Но и в таком виде опека над женщинами к началу империи начинает казаться стеснительной и ненужной, и Гай (Gai. 1. 190) говорит уже, что она не имеет под собой основания – «nulla pretiosa ratio»; обычное «вульгарное» («quae vulgo creditur») мнение, будто женщины вследствие присущей им levitas animi делаются часто жертвой обмана, по его мнению, есть мысль «magis speciosa quam vera». Вследствие этого tutela mulierum постепенно исчезает из жизни. Уже lex Julia et Papia Poppaea освобождает от опеки женщин, имеющих jus liberorum. Эдикт императора Клавдия отменяет вообще главный случай опеки – tutela legitima (Gai. I. 157). Последние редкие случаи опеки по завещанию мужа или отца (tutela dativa к женщинам никогда не применялась) стали даже юридически невозможными после указа императора Гонория и Феодосия, который всем женщинам даровал jus liberorum (с. 1 С. 8. 58).
Но уничтожение опеки над женщинами отнюдь не обозначает полного управления их с мужчинами. Целый ряд юридических функций оставался до конца для женщин закрытым «feminae ab omnibus officiis civilibus vel publicis remotae sunt» (fr. 2 pr. D. 50. 17). Они не могут занимать никаких должностей с публичным характером, не могут выступать за других на суде, не могут быть опекунами (кроме матери и бабки по отношению к своим собственным детям и внукам). С другой стороны, они имеют некоторые привилегии. Так напр., они могут в некоторых случаях ссылаться на неведение закона, на ignorantia juris, наравне с minores XXV annis, солдатами и rustici (fr. 9 pr. D. 22. 6): это признано за ними «propter sexus infirmitatem». Сюда же должно быть отнесено и senatusconsultum Velleianum, сенатское постановление времени императора Клавдия (46 г. по Р. Х.), которое объявляет недействительной всякую intercessio женщины, т. е. всякое принятие ею на себя ответственности за чужой долг (поручительство, предоставление вещи в залог и т. д.). Мотивом этого закона является также «imbecillitas sexus», слабость, излишняя доверчивость женщины (fr. 2. 1 и 2. D. 16. 1). Как видим, то «вульгарное» мнение, о котором говорил Гай, оказывало влияние на законодательство и до конца сохранило в нем свои следы.

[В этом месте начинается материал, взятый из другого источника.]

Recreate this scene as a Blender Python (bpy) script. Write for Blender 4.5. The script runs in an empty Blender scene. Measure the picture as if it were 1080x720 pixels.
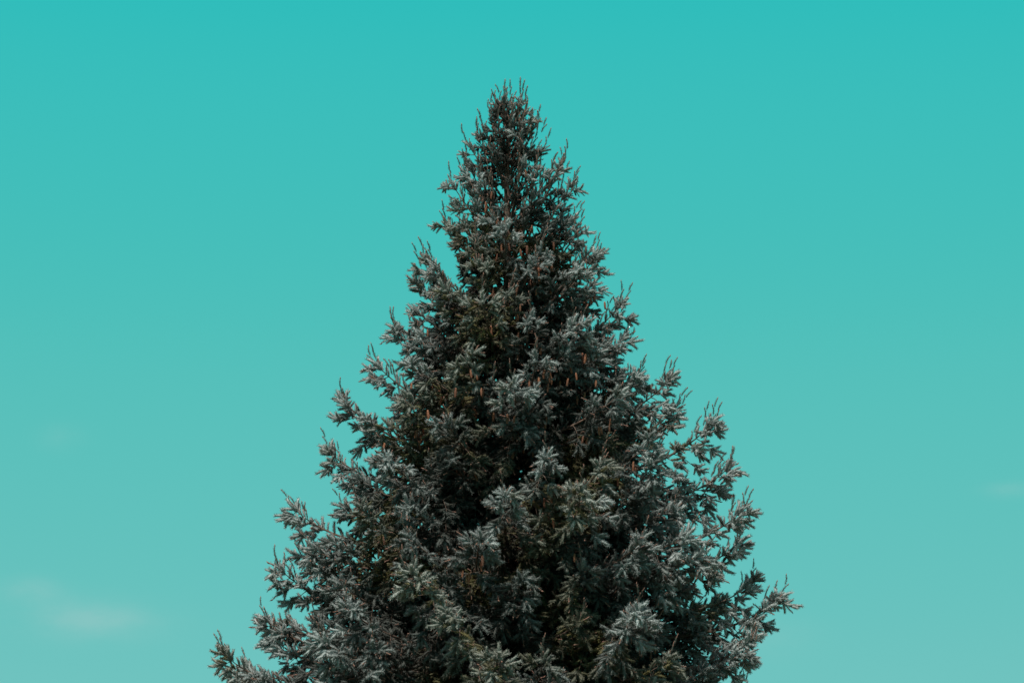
import bpy, math, random
import numpy as np
from mathutils import Vector, Quaternion, Euler, noise as mnoise
random.seed(37)
rnd=random.random
def U(a,b): return a+(b-a)*rnd()
scene=bpy.context.scene
scene.view_settings.view_transform='Standard'
scene.view_settings.look='None'
scene.view_settings.exposure=0

# ------------------------------------------------------------ materials
def newmat(name):
    m=bpy.data.materials.new(name); m.use_nodes=True
    nt=m.node_tree; b=nt.nodes['Principled BSDF']
    return m,nt,b
def link(nt,a,b): nt.links.new(a,b)

# needles
needle,nt,b=newmat('needle_material')
b.inputs['Roughness'].default_value=0.72
b.inputs['Specular IOR Level'].default_value=0.14
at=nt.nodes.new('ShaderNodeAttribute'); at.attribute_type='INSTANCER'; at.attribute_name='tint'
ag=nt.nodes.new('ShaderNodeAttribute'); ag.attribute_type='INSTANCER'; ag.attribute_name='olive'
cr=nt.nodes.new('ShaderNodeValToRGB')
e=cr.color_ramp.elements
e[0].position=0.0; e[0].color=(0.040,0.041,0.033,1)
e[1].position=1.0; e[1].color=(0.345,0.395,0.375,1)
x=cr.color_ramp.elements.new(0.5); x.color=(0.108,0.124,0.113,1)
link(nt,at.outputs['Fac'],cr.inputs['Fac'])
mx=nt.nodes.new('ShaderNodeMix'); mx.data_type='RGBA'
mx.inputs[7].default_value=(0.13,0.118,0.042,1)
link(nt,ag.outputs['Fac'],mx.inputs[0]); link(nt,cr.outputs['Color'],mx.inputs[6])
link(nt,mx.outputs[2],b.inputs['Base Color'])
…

3. Cura furiosi – попечительство над безумными и сумасшедшими (furiosi, dementes, mente capti) – известна уже законам XII т., которые постановляли: «Si furiosus escit, ast ei custos nec escit, agnatum gentiliumque in eo pecuniaque eius potestas esto». Т. обр., попечительство и здесь было делом ближайшего родственника и наследника, причем оно давало ему potestas над личностью и имуществом опекаемого. Дальнейшее развитие шло описанным выше путем в смысле все более и более интенсивного контроля правительства и в праве Юстиниана опекун к безумному обыкновенно назначается уже властью (§ 3 In. 1. 23). Безумный вовсе лишен дееспособности, вследствие чего curator заменяет его вполне, но со всеми теми ограничениями, которые были указаны выше. Разумеется, назначению попечителя предшествовало расследование психического состояния больного со стороны магистрата, от которого зависило установление опеки. В светлые промежутки (lucida intervalla), когда к сумасшедшим возвращается сознание, они вполне дееспособны.
4. Cura prodigi – попечительство над расточителем – также известна уже законам XII т. (fr. 1 pr. D. 27. 10). По заявлению лиц заинтересованных (прежде всего, конечно, ближайших родственников) магистрат, впоследствии претор, производил расследование и, если признавал наличность расточительной наклонности, налагал на расточителя запрещение – interdictio. Обычная формула такого запрещения гласила: «Quando tibi (tu?) bona paterna avitaque nequitia tua disperdis liberosque tuos ad egestatem perdicus, ob eam rem tibi ea re commercioque interdico» (Paul. sent. 3. 4а. 7). Как видно из этой формулы, запрещение первоначально касалось только имущества, полученного по наследству – «отцовского и дедовского», которое должно было перейти и к детям расточителя; но с течением времени запрещение было распространено на всякое имущество вообще. Подвергнутый interdictio расточитель ограничивался в своей дееспособности и ставился под надзор куратора. Сам он мог заключать только сделки чистого приобретения, для всех же остальных он нуждается в concensus curatoris.
Кроме рассмотренных основных случаев попечительства, в более развитом римском праве мы встречаем целый ряд других, когда по тем или другим причинам преторской властью временно назначается попечитель: напр., curator bonorum несостоятельного должника; curator наследства, пока оно не будет принято наследниками; curator ventris для охранения интересов имеющего родиться ребенка и т. д.